### OBJECTIVE
Print exactly those lines that run from the beginning of the data to the line bearing "stain=lin(128, 112, 92))", inclusive.

### DATA PROVIDED
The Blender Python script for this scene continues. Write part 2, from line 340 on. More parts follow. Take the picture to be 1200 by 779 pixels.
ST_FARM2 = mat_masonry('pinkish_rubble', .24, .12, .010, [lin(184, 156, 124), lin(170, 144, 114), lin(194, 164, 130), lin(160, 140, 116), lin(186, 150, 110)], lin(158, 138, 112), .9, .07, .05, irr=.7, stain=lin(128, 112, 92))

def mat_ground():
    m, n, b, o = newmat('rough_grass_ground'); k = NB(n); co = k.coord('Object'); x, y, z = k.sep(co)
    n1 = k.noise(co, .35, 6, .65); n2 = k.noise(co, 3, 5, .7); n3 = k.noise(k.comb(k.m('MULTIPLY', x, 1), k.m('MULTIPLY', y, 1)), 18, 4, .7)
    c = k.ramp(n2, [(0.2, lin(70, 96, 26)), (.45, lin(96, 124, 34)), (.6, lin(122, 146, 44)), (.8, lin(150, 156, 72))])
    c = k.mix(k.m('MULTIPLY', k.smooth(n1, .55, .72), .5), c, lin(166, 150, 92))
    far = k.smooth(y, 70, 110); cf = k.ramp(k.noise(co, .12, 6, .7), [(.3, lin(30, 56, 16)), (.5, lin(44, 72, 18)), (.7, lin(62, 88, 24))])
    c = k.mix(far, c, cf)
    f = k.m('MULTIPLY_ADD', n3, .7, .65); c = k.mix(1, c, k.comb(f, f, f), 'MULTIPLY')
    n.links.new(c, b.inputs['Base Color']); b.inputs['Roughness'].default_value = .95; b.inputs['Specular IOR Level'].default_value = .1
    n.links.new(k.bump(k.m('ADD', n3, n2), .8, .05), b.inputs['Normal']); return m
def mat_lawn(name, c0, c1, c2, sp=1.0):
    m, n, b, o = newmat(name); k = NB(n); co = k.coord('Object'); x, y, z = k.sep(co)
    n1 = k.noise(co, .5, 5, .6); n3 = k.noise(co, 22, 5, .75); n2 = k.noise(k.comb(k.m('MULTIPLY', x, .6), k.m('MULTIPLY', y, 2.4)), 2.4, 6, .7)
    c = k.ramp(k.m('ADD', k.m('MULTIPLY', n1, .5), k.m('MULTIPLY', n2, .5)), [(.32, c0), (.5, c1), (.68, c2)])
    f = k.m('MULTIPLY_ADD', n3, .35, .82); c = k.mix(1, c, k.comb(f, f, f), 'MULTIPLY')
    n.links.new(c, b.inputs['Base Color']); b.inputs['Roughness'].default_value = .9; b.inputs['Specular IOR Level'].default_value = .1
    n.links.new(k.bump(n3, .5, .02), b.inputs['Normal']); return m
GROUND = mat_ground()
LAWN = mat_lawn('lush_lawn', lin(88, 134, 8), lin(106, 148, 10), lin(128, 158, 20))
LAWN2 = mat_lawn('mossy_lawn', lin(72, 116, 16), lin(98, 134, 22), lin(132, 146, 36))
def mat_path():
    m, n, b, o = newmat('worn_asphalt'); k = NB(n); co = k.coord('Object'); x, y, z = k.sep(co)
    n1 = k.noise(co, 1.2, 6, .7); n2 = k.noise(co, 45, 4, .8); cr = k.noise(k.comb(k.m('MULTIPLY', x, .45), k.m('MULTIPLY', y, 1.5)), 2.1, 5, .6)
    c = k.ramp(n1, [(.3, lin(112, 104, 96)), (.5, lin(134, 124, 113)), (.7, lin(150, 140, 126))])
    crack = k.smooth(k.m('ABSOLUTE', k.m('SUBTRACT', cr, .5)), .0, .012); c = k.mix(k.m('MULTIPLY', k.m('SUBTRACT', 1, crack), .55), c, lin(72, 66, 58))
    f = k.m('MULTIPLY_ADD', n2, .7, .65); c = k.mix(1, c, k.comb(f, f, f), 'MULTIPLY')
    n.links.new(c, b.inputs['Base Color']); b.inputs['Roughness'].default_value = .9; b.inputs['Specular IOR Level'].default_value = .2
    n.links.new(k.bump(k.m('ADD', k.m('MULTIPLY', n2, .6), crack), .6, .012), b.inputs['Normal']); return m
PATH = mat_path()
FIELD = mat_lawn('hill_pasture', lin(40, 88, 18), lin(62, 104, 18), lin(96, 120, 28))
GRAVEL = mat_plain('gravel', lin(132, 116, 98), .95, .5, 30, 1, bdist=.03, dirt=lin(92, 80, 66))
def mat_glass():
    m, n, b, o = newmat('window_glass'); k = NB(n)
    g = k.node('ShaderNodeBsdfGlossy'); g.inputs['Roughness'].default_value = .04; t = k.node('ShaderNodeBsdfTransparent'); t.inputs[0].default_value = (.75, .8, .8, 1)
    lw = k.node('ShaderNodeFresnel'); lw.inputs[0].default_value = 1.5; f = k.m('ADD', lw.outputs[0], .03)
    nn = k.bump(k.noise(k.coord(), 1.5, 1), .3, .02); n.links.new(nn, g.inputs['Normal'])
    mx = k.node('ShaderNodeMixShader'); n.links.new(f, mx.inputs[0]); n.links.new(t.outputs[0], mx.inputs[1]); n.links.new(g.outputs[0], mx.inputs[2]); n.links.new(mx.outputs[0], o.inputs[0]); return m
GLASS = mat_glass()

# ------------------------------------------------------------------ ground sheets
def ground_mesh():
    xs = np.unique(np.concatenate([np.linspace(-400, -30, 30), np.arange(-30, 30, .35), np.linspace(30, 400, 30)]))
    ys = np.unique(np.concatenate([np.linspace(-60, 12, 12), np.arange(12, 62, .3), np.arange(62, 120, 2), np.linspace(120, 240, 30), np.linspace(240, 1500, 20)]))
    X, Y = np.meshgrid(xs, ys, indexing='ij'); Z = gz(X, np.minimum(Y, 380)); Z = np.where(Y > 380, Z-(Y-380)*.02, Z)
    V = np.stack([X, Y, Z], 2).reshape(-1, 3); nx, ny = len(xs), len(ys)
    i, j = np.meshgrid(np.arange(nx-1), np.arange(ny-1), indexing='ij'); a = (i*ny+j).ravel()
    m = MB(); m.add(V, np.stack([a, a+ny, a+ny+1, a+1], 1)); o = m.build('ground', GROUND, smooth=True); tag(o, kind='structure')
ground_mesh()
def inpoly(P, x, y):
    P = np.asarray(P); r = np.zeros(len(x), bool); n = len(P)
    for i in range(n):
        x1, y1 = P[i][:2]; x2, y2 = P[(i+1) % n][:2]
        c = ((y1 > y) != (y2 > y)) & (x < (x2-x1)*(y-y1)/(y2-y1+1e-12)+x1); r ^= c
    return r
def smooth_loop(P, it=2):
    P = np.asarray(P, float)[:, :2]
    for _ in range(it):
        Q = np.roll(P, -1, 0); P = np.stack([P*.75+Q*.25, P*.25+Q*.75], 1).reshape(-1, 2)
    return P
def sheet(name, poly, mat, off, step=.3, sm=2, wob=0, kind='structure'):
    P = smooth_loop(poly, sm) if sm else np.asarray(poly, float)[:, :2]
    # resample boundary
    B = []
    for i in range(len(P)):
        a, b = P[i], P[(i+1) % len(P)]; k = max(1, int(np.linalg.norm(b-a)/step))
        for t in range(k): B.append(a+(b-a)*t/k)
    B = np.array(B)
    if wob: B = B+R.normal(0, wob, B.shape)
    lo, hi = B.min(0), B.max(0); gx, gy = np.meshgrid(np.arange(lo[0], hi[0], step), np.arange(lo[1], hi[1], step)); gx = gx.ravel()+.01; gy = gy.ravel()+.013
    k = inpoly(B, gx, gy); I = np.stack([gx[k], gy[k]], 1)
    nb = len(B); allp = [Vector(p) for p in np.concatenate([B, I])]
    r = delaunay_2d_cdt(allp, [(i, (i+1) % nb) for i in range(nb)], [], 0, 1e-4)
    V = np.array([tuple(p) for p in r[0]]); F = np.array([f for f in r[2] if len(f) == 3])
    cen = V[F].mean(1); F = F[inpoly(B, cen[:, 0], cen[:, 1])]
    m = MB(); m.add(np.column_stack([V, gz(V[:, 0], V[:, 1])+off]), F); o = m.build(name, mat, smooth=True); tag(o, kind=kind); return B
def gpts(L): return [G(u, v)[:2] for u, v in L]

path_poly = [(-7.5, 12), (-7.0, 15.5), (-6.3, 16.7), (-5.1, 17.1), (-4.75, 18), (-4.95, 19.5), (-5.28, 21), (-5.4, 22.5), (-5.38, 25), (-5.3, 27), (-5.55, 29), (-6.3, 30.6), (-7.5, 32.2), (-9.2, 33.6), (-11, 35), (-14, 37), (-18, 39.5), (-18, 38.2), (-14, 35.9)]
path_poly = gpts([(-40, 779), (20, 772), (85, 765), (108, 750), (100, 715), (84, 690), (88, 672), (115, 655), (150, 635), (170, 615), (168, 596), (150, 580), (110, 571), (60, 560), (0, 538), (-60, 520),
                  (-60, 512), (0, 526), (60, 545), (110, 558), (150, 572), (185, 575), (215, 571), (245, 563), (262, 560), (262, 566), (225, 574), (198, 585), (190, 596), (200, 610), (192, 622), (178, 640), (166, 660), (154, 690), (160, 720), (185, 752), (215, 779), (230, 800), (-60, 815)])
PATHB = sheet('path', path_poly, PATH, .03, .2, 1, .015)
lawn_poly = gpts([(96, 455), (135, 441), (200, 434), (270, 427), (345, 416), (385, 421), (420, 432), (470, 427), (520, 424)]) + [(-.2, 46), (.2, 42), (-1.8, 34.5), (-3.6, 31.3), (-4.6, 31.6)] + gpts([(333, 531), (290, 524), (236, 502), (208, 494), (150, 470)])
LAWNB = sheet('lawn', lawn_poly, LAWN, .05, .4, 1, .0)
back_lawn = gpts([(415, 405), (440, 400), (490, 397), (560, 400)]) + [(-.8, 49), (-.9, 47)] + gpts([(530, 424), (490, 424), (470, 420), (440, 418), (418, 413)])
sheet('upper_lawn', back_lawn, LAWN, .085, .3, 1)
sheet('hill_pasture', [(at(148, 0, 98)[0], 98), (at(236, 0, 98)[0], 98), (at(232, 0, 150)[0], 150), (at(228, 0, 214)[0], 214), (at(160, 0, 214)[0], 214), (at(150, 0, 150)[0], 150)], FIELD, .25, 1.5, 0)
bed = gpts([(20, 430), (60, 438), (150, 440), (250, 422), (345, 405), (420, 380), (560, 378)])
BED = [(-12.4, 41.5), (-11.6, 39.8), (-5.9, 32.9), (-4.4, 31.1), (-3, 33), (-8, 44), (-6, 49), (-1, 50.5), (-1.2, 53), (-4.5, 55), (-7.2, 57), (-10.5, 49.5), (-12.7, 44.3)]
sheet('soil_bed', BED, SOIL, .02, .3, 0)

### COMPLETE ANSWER
The Blender Python script for this scene continues. Write part 2, from line 340 on. More parts follow. Take the picture to be 1200 by 779 pixels.
ST_FARM2 = mat_masonry('pinkish_rubble', .24, .12, .010, [lin(184, 156, 124), lin(170, 144, 114), lin(194, 164, 130), lin(160, 140, 116), lin(186, 150, 110)], lin(158, 138, 112), .9, .07, .05, irr=.7, stain=lin(128, 112, 92))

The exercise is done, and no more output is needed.